Akan tetapi, gambaran diatas menjadi ironis saat penulis mendapatkan kesempatan kali kedua menjadi petugas Panitia Pelaksana Ibadah Haji (PPIH) tahun 2011. Penulis yang kebagian tugas sebagai Pengawas Ibadah Haji Khusus (PIHK) Daerah Kerja (Daker) Jeddah sering mendapati perlakuan yang tidak khusus -bahkan sangat memprihatinkan- yang didapati jamaah haji berlabel "khusus". Ada dari mereka yang harus terlantar berjam-jam bahkan berhari-hari di bandara sebab ketidakjelasan atau ketidak-bertanggung jawaban tim pengurusnya. Sampai tidak jarang jamaah yang saking kecewa dan sakit hatinya berucap, "kalo tau begini turunan saya tidak akan saya hajikan lewan travel haji khusus!!".

Yang sepertinya menarik dan lebih parah lagi, masih ada saja travel-travel "gaib" yaitu travel non-kuota atau yang tidak terdaftar resmi di Depag, tidak mendapat nomor porsi Haji, serta tidak mendapatkan DAPIH (Dokumen Administrasi Perjalanan Ibadah Haji). Travel seperti ini biasanya hanya memikirkan keuntungan materi semata, tanpa mempedulikan nasib jamaah haji kedepannya yang juga sama-sama berbendera Indonesia. Penulis sendiri tidak paham mengapa travel-travel model tersebut bisa lolos hingga sampai Arab Saudi. Entah apakah ada oknum-oknum dagelan yang bermain dibelakang mereka??.

Dengan iming-iming menggiurkan menjadi haji "khusus", jamaah yang awalnya ingin nyaman dan cepat melaksanakan ibadah haji malah harus pontang-panting memikirkan nasib mereka baik saat, selama hingga kepulangan dari tanah suci. Seolah ke"khusus"an mereka menjadi tidak lebih istimewa dari jamaah biasa (reguler) yang -menurut penulis- lebih terjamin pelayanannya.

Bagaimana tidak terjamin, lha wong baru keluar gate (pintu keluar dan masuk) bandara saja mereka sudah dilayani dengan baik oleh para petugas. Petugas urusan koper merapikan dan mengamankan koper mereka. Petugas urusan per-dokumen-an mengurus dokumen-dokumen mereka (paspor, dll). Petugas transportasi menyiapkan transportasi mereka kapanpun, dimanapun dan kemanapun mereka bergerak. Petugas dipemondokan menyambut dan melayani mereka. Yang bingung ditunjukkan, yang tersesat diantarkan, dlsb, dlsb.

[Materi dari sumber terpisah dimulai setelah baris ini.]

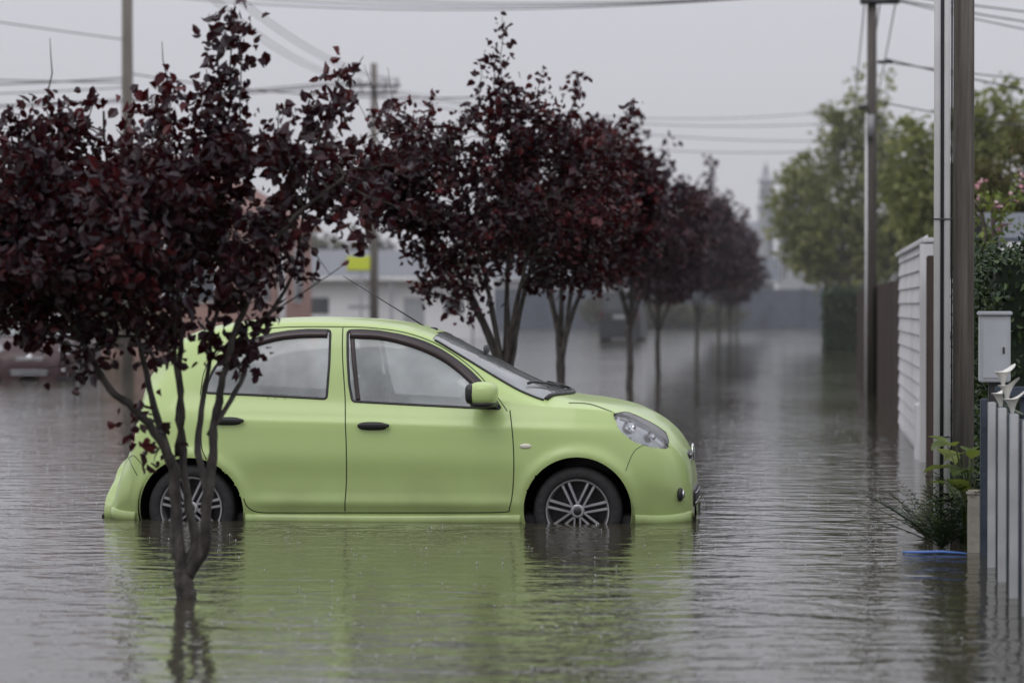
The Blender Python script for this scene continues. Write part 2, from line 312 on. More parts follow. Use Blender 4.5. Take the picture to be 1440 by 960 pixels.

Dan lagi-lagi berbeda dengan yang "khusus", terlebih dari travel non-kouta, dengan pengurus "khusus" yang sedikit dan terbatas menjadikan mereka yang berlabel jamaah haji khusus harus cerdas dan kreatif sendiri saat pergi-pergi agar jangan sampai tersesat. Sebab jika tidak demikian, menjadi fatal bagi mereka saat tersesat. Petugas PPIH pun sulit mengenali identitas (nama travel, pemondokan, ketua rombongan, dll) mereka sehingga harus berhari-hari untuk sekedar mengembalikan mereka ke tempat (pemondokan) semula. Hal seperti ini pernah penulis rasakan saat mendapat kesempatan menjadi petugas PPIH bagian Informasi dan Penerangan di Mabes (Markas Besar) Daker Mekkah tahun 2009 silam.

Pada akhirnya, menurut hemat penulis bagi mereka yang awam akan kondisi per-hajian Indonesia sepertinya lebih baik berhaji secara reguler meski harus setia menunggu beberapa tahun lamanya. Minimal kalau tidak sampai umur, niatan tulus untuk sowan dan menyempurnakan rukun islam sudah bisa menjadi cacatan amal baik bagi mereka. Timbang harus ngoyo ingin cepat-cepat berhaji dengan melalui jalur "khusus" namun malah tidak teruurus.

Dan hemat penulis juga, berhaji khusus lebih pas bagi mereka yang memang siap baik secara pemahaman, pengetahuan maupun pengalaman terbang. Atau bagi mereka yang melalui travel haji khusus yang memang terpercaya, teruji dan bertanggung jawab. Berhaji khusus bahkan bisa menjadi tidak lebih baik, pas dan etis jika motif (niatan) berhajinya malah melenceng dari semestinya. Adakah yang modelnya seperti itu?? Wallahua'lam bis shawab.